Plenary Session Speakers
Prof. Pavol Bauer

Prof. Pavol Bauer,

Delft University of Technology, Netherlands

Pavol Bauer is currently a full Professor with the Department of Electrical Sustainable Energy of Delft University of Technology and head of DC Systems, Energy Conversion and Storage group. He received Masters in Electrical Engineering at the Technical University of Kosice (‘85), Ph.D. from Delft University of Technology (’95).  He is also professor in Czech Republic at the Brno University of Technology (2008) and honorary professor at Politehnica University Timisoara in Romania (2018).
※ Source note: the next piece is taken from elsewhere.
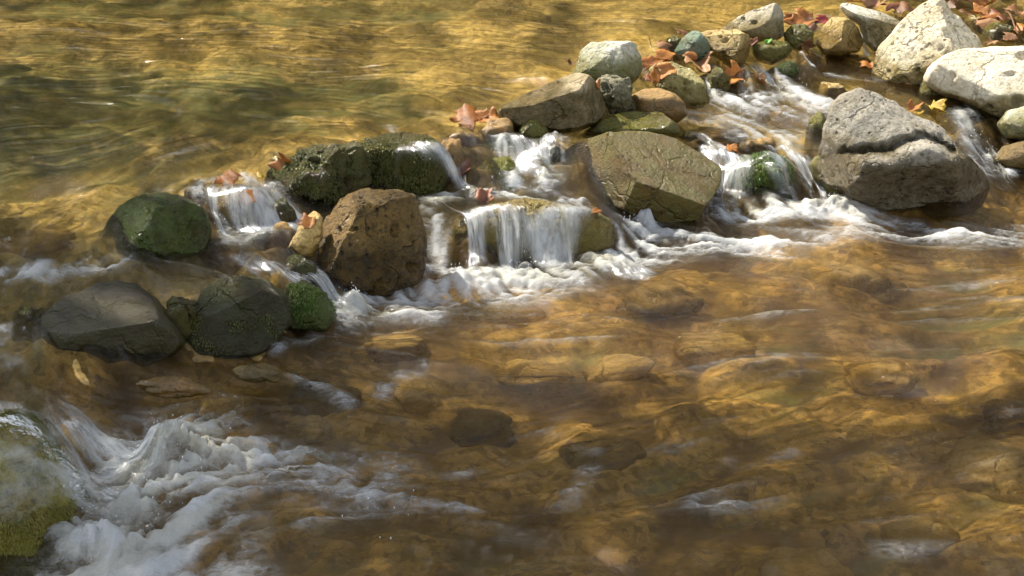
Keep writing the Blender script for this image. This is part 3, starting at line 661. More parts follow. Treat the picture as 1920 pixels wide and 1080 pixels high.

From 2002 to 2003 he was working partially at KEMA (DNV GL, Arnhem) on different projects related to power electronics applications in power systems.

He published over 110 journal and 450 conference papers in his field (with H factor Google scholar 51, Web of Science 31), he is an author or co-author of 8 books, holds 9 international patents and organized several tutorials at the international conferences.

He has worked on many projects for industry concerning wind and wave energy, power electronic applications for power systems such as Smarttrafo; HVDC systems, projects for smart cities such as PV charging of electric vehicles, PV and storage integration, contactless charging; and he participated in several Leonardo da Vinci, H2020 and Electric Mobility Europe EU projects as project partner (ELINA, INETELE, E-Pragmatic, Micact, Trolly 2.0, OSCD) and coordinator (PEMCWebLab.com-Edipe, SustEner, Eranet DCMICRO and Flexinet).

He is a Senior Member of the IEEE (’97), former chairman of Benelux IEEE Joint Industry Applications Society, Power Electronics and Power Engineering Society chapter, chairman of the Power Electronics and Motion Control (PEMC) council, member of the Executive Committee of European Power Electronics Association (EPE) and also member of international steering committee at numerous conferences.

DC systems and Storage integration: Two key technologies for energy transition

Abstract

DC grids and storage are considered to be two key technologies for the connection, collection and integration of renewable energy resources, for the realization of integrated power systems, for mobile applications (electric ships, aircrafts), for new types of urban and industrial distribution power networks and to bridge and support existing AC systems.  Advanced power electronic components, power converters and system protection are enabling DC grids on multiple voltages levels. Especially medium voltage DC grids are expected to play a key role in managing the higher power flows in our future distribution grids.

Roadmap for DC and storage, different steps and research at the TUD is presented with focus on DC grids and DC microgrids and storage integration.